There are few criticisms to level at Patel’s work, and none are major. He is right to say that Britain’s famous imperial retreat from ‘East of Suez’ in 1971 masked considerable continuity in terms of ongoing military power projection. The point that imperial power was never given up willingly is a crucial one to make. But he overstates the case by implying that the 1971 withdrawal is effectively a myth. In the Persian Gulf above all it was real (if incomplete), and decidedly unwelcome from the point of view of Britain’s client monarchs.

The book’s primary analytical frame is one of human rights, particularly in respect of citizenship, and it is an effective and telling one. But Patel might have emphasised the economic dimensions of the story a little more as well. Britain is a capitalist power, empire was a capitalist endeavour, and race has been a perpetual organising factor for as long as capitalist imperialism has existed. Patel does not ignore this, but it would have been good to hear a little more about how the legal reordering of the imperial polity between the 1940s and 1970s inter-related with the substantial economic reordering that was unfolding at the same time.

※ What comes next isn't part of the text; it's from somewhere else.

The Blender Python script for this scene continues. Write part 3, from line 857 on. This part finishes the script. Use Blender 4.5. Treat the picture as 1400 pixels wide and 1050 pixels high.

By no means do these points detract from what is undoubtedly a landmark contribution. Patel has performed a valuable service by situating post-war immigration firmly within the process of imperial decline, and demonstrating how racism from the heart of government affected Britain’s changing foreign relations and its domestic sense of self. A particular insight is that moments of anti-immigrant backlash often accompanied anxieties about loss of imperial status. There is much to reflect on here, as those same anxieties continue to toxify British politics today.